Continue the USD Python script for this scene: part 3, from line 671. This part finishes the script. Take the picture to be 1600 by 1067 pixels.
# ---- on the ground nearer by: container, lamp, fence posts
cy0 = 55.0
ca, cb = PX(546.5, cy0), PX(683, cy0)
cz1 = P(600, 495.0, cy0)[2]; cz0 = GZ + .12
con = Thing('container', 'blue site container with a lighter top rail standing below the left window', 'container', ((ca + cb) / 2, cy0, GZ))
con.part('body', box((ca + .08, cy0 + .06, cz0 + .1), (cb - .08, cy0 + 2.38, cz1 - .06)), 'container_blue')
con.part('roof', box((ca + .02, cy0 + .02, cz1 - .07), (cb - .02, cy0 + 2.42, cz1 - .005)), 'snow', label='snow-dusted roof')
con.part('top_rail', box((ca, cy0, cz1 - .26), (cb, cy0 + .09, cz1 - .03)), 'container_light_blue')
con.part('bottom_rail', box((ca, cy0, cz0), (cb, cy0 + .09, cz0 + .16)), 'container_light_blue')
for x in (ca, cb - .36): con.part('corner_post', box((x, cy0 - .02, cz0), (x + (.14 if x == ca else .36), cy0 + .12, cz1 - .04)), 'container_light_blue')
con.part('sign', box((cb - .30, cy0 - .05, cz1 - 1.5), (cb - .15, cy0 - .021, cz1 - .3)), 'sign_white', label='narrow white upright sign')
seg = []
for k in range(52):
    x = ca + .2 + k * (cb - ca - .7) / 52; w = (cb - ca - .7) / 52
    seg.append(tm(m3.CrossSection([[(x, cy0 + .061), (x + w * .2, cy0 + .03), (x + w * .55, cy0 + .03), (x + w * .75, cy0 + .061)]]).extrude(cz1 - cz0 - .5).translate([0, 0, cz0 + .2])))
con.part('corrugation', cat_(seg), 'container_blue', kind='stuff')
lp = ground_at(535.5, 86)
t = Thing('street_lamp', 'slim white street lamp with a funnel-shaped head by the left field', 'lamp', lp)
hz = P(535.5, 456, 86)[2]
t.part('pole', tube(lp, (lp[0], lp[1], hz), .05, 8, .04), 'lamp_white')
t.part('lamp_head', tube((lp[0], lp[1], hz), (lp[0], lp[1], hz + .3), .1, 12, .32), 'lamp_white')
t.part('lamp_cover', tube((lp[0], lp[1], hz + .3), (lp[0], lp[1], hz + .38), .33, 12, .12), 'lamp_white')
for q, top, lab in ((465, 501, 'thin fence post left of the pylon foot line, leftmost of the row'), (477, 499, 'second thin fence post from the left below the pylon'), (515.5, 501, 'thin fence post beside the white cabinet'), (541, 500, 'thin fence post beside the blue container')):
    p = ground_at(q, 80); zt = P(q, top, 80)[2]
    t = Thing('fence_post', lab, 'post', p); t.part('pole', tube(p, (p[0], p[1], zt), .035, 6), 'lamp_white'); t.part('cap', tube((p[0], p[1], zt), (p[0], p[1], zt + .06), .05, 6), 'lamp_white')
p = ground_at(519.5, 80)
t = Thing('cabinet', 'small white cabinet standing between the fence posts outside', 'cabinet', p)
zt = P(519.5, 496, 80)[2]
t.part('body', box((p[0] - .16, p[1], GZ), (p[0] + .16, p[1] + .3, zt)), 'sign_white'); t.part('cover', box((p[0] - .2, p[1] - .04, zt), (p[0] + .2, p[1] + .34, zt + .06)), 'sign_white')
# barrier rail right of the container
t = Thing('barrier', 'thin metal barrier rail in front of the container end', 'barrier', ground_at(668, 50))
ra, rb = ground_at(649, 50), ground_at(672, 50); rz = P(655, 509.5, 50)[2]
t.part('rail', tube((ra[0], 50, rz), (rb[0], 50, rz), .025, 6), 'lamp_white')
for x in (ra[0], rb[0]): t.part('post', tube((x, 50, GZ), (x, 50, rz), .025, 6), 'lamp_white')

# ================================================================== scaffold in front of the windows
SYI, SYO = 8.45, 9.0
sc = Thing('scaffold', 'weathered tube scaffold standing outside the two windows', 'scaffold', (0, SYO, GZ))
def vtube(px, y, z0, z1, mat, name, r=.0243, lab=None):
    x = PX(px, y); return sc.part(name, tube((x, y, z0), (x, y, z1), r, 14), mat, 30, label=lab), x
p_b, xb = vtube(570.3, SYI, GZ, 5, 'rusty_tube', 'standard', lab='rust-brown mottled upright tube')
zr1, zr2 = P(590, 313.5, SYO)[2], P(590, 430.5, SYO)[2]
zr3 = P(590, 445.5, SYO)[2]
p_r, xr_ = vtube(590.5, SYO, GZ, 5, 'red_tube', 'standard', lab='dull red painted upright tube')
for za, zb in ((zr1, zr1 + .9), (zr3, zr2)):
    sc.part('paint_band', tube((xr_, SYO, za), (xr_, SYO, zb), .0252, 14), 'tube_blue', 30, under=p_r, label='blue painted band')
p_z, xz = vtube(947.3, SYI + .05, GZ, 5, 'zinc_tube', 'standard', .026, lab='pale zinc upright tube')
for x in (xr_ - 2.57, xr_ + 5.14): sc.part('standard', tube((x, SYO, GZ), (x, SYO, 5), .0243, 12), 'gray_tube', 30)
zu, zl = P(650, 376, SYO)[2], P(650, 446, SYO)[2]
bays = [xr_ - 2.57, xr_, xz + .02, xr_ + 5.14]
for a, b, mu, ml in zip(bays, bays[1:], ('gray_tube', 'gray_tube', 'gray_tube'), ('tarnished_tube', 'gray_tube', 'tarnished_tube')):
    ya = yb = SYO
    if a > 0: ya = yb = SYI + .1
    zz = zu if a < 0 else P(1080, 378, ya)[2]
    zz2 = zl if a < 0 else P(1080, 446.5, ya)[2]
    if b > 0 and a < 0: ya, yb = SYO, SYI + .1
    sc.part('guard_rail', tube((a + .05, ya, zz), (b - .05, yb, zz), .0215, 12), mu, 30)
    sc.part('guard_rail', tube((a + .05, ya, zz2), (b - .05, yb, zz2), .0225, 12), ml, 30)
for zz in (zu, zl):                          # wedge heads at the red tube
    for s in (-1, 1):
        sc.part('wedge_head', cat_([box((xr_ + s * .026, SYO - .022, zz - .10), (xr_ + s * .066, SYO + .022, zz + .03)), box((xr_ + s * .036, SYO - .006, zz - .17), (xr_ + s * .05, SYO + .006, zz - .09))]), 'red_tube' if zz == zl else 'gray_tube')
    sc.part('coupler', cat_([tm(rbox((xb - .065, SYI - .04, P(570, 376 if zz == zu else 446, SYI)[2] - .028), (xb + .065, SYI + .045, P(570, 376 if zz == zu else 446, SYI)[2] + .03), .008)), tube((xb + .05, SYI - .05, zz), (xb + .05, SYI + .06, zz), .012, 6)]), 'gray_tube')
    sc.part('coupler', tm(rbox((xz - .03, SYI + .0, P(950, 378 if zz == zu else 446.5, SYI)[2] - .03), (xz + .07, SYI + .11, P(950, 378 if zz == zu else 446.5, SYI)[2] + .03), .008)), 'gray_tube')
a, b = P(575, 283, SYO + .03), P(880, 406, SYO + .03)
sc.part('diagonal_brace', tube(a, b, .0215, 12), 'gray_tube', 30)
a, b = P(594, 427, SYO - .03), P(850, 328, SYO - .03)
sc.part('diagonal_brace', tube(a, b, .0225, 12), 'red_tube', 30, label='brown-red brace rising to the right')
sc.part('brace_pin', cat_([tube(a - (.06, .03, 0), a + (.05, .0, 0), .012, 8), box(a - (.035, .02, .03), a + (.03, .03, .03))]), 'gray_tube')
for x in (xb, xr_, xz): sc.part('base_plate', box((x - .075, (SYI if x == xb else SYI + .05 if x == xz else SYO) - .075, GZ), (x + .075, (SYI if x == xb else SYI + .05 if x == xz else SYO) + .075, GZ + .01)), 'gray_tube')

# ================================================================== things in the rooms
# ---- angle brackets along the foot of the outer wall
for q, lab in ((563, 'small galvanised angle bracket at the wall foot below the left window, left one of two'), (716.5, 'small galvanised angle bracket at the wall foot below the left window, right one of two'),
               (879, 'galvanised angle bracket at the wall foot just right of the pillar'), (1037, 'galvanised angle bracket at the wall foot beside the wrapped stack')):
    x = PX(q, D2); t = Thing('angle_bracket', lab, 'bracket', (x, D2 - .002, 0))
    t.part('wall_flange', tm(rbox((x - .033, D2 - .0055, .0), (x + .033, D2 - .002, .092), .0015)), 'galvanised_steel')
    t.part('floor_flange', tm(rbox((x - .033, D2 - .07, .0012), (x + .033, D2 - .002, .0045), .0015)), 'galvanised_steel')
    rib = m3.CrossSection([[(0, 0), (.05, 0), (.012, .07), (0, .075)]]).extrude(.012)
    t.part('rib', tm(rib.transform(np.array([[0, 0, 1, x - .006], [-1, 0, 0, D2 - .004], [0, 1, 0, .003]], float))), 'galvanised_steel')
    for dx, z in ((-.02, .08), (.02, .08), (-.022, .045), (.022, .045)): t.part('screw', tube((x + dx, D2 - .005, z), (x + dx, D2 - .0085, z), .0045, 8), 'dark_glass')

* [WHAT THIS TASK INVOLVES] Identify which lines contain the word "from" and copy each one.

* [ANSWER TO THE EXERCISE]
Continue the USD Python script for this scene: part 3, from line 671. This part finishes the script. Take the picture to be 1600 by 1067 pixels.
for q, top, lab in ((465, 501, 'thin fence post left of the pylon foot line, leftmost of the row'), (477, 499, 'second thin fence post from the left below the pylon'), (515.5, 501, 'thin fence post beside the white cabinet'), (541, 500, 'thin fence post beside the blue container')):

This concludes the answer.